Addicted to Economic Growth

This article is from the archive of The New York Sun before the launch of its new website in 2022. The Sun has neither altered nor updated such articles but will seek to correct any errors, mis-categorizations or other problems introduced during transfer.

The New York Sun

I admit it. I am addicted to oil. Parson Bush has found me out.


But I have something else to confess. I am addicted to food as well. I eat every day, often three times a day. I am addicted to houses; my wife and I own two of them. I am addicted to water; I drink it all the time, even swim in it.


Of course America is addicted to oil, in the sense that it uses a lot of the stuff. But as Bush also pointed out, the American economy is the envy of the world. There is a close connection between the two things. North Korea doesn’t use much oil, but would you want to live there? What Americans are addicted to is economic growth.


Let’s get real, folks. Currently there is no alternative to oil, as much as the Sierra Club might like us to believe otherwise. America has lots of coal, but among other things coal requires lots of coal mines – and we have seen lately what can happen in a coal mine. America has lots of wind and sunshine, but what little power it provides only exists courtesy of fat subsidies that enlarge the national debt. Nuclear power? Not in my back yard!


True, more than half of our petroleum supply is imported, often from highly volatile places. But that is nothing new. America’s “dependence” on foreign oil goes back half a century. It has been increasing in recent decades, thanks in part to the refusal of the environmental lobby to allow any drilling in the United States.


Yes, there is probably an entrepreneur out there who will come up with a better idea. But it won’t happen because government is throwing billions at the problem. Government already has thrown billions at ethanol, but that has more to do with subsidizing corn farmers than seriously reducing dependence on oil. Even Greens are dubious about ethanol, which would require plowing up millions of acres to make a dent in petroleum use – or else require us to forego our addiction to food.

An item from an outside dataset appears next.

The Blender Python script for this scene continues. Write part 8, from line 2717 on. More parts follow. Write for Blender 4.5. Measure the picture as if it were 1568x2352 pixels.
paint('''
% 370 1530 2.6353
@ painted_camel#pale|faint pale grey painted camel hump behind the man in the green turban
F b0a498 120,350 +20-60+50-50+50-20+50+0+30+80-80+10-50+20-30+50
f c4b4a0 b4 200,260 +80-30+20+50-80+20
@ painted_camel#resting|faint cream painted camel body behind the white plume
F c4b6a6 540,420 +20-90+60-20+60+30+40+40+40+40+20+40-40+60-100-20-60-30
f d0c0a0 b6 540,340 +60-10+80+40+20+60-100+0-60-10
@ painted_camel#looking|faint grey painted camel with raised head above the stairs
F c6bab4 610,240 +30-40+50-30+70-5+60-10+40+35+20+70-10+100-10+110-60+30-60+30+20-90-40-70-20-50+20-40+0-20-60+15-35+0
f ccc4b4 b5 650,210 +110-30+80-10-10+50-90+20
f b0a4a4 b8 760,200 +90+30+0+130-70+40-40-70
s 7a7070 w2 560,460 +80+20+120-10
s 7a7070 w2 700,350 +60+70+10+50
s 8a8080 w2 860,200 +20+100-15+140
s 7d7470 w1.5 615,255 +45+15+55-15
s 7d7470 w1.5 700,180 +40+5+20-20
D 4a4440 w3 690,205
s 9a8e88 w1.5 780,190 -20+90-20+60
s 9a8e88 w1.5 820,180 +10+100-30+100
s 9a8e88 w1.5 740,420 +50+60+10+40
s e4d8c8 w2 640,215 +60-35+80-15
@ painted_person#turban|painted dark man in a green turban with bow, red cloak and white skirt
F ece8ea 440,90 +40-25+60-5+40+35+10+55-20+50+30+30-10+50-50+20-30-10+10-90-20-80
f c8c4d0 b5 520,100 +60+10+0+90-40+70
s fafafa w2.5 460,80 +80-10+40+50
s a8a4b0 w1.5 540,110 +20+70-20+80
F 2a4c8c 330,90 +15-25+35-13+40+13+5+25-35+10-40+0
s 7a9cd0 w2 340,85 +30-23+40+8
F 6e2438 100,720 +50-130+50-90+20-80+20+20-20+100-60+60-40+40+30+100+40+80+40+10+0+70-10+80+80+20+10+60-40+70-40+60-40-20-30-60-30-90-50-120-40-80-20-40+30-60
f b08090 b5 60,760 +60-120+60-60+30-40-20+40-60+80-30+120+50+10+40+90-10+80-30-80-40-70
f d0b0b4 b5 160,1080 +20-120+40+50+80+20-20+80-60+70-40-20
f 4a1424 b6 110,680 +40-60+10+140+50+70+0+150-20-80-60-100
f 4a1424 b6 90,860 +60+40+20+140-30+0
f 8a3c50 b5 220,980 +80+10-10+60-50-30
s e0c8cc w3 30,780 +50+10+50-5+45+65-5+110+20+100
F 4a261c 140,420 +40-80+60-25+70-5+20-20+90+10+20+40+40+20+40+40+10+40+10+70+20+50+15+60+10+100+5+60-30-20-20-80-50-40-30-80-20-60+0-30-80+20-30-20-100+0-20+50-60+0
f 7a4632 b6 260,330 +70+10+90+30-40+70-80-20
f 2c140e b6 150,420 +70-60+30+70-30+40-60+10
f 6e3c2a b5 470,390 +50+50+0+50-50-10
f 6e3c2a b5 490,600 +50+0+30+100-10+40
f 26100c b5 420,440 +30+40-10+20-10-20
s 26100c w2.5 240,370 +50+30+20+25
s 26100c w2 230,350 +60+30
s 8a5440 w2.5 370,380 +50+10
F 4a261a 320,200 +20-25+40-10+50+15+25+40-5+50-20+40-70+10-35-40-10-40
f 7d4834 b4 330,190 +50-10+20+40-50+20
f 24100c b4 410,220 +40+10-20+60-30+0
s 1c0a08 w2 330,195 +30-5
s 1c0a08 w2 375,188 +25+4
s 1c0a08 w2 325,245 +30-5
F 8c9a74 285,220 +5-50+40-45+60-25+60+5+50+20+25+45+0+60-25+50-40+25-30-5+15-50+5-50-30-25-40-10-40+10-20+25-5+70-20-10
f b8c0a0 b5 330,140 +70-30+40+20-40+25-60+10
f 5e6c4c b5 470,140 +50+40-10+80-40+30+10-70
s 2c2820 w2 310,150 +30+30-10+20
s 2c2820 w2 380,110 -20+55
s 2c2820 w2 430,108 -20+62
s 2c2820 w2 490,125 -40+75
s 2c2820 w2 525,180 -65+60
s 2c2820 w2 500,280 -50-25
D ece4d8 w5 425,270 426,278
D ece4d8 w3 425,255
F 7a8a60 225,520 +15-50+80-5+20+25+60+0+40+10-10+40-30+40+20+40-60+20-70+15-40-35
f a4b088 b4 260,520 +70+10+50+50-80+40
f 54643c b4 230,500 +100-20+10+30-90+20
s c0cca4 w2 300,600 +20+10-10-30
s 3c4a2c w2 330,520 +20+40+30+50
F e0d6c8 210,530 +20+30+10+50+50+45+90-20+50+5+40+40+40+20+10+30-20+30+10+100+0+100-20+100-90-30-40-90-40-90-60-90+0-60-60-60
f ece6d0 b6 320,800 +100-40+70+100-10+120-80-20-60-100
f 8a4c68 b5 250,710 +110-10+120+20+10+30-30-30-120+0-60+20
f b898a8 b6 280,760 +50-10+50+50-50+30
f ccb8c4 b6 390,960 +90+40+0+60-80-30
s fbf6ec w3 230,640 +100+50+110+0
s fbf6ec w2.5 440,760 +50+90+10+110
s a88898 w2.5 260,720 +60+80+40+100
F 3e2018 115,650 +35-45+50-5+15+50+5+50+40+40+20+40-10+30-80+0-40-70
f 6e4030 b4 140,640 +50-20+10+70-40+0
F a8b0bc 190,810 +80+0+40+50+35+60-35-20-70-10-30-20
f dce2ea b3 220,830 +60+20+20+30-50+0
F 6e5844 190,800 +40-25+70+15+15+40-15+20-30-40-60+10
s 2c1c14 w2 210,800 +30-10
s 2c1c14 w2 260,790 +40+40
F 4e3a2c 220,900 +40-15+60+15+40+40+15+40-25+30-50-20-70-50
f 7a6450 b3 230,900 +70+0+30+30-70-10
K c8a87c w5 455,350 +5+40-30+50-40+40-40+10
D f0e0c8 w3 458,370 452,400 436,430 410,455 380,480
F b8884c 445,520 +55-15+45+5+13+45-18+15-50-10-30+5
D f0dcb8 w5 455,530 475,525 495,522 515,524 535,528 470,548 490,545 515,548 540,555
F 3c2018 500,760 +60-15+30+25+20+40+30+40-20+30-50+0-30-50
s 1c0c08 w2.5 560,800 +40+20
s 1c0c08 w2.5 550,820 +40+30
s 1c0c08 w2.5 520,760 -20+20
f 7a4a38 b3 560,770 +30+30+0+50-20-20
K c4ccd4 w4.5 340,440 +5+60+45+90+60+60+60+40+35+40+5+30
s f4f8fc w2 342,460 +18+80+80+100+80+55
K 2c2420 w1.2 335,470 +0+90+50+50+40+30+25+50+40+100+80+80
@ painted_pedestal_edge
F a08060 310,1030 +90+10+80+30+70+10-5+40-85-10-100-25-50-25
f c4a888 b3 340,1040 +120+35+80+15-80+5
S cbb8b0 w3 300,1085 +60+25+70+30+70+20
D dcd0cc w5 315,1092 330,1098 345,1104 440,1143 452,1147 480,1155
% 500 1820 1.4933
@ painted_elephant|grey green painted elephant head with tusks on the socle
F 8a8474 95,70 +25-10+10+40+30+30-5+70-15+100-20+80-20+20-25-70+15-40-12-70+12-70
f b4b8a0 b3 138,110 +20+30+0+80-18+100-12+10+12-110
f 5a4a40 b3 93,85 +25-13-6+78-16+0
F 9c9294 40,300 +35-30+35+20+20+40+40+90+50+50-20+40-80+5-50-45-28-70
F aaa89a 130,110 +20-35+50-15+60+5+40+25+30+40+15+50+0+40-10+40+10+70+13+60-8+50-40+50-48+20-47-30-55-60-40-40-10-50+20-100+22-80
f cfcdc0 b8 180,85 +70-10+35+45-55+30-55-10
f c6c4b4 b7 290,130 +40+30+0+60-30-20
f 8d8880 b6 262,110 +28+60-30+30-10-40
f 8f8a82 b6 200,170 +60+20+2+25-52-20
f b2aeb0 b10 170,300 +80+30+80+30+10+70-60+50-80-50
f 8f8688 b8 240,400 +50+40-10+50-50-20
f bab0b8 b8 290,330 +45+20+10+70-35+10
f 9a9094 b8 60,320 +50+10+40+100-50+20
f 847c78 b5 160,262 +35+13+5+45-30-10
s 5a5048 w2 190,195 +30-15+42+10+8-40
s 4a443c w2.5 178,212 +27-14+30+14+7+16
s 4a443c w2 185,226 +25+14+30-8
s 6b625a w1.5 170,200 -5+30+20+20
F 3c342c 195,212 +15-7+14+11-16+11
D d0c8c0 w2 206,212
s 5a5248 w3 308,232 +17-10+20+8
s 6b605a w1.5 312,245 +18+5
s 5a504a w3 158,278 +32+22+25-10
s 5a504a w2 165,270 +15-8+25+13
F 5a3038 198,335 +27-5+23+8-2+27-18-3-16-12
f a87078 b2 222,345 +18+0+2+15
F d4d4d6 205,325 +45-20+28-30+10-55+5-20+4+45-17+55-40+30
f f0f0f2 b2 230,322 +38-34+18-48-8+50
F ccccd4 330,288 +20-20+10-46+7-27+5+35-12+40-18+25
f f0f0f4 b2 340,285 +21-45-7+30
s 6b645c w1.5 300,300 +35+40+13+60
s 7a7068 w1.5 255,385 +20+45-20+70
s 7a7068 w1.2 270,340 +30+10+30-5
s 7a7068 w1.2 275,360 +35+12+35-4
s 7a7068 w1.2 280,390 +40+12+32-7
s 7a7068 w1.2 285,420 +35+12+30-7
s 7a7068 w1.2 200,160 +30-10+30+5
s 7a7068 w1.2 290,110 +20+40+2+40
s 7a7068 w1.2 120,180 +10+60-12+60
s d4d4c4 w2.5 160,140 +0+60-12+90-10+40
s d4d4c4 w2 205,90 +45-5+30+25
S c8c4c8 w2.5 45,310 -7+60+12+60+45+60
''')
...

And how does isolating ourselves from unstable parts of the world square with Bush’s impassioned jeremiad, in the same speech, against the false temptations of isolationism and protectionism? Yes, some dysfunctional junta or other, say Iran or Russia, might be tempted to play the oil card. But not for long: the oil producers need the revenue just as badly as we need the oil.


Bush may find that his rhetoric comes with a steep price. If oil is an addiction, then we must be forced to deprive ourselves of it. The left is thrilled. Already there have been calls from Democrats for a “Manhattan Project” for alternative fuels. The Sierra Club’s Carl Pope gleefully declared that “the old energy game is up” and asserted that there is no longer any excuse for failing to clamp rigid controls on global warming emissions.


At the very least there will be calls for draconian increases in fuel economy in automobiles and/or sharply higher taxes on gasoline, as if the oil price increases of the last year weren’t sufficient. Will a president who has declared oil an “addiction” be in a position to resist? And what greater tool is there for the long-desired central planning of the economy than placing Washington bureaucrats in charge of energy use?


The era of big government is over, declared Bill Clinton in his 1996 State of the Union address. The era of big government is just beginning, declared Bush last week. What may be over, thanks to Bush’s addiction to rhetoric, is this president’s ability to pursue a growth agenda.



Mr. Bray is a Detroit News columnist.